Nascido em Campina Grande, Paraíba, em 1944, Dias participou das experimentações estéticas da década de 60. Foi um dos artistas presentes na lendária "Opinião 65", mostra realizada no Museu de Arte Moderna do Rio, que marcou uma data na arte contemporânea do país.
Organizada pelo galerista Jean Boghici e pela jornalista e marchand Ceres Franco, a exposição reuniu brasileiros e europeus -e terminou uma referência da versão nacional da "nova figuração", com nomes como Carlos Vergara, Rubens Gerchman e Roberto Magalhães.
Dois trabalhos que participaram da "Opinião 65" poderão ser vistos na Pinacoteca -"Acidente no Jogo" (1964) e "Nota Sobre a Morte Imprevista" (1965).
Para Dias, as obras daquele período preservam uma certa "naievety" -"uma inocência de quem ainda não sabia dos jogos de mercado e coisas assim".
São trabalhos marcadamente gráficos, que refletem situações pessoais, eróticas, críticas -e discutem temas artísticos da época, como a idéia de "sair do quadro".
Um ano depois da mostra do MAM carioca, Dias trocou o Brasil por Paris, ponto inicial de uma trajetória que se desenvolveu, desde então, em países europeus, notadamente Itália e Alemanha.
A mudança de lugar refletiu-se na obra. Ao visitante da Pinacoteca não escapará a passagem.

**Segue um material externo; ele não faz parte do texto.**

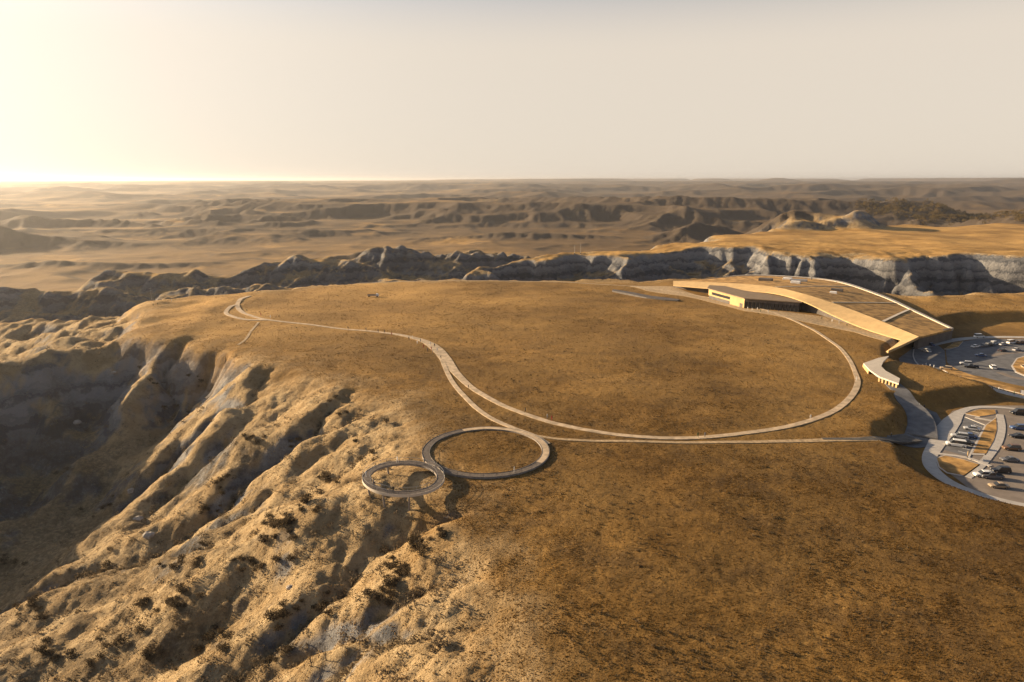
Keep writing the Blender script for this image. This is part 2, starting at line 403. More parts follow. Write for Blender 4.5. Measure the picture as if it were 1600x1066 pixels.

As cores fortes e as figuras desaparecem, dando lugar à palavra, com influência da poesia visual e concreta, e a um novo tipo de padrão gráfico.
"Houve naquele momento a perda da ingenuidade e do romantismo", avalia Dias, que vê nas suas criações da década de 70, das quais fazem parte a série "The Illustration of Art", uma atitude mais cética e irônica.
E é com uma ponta de ironia que ele se refere à "arte política" que se anuncia como um dos traços da próxima Bienal Internacional de São Paulo: "Se tiver um pouco de arte já será muito bom; e se não tiver política, não vai fazer falta nenhuma".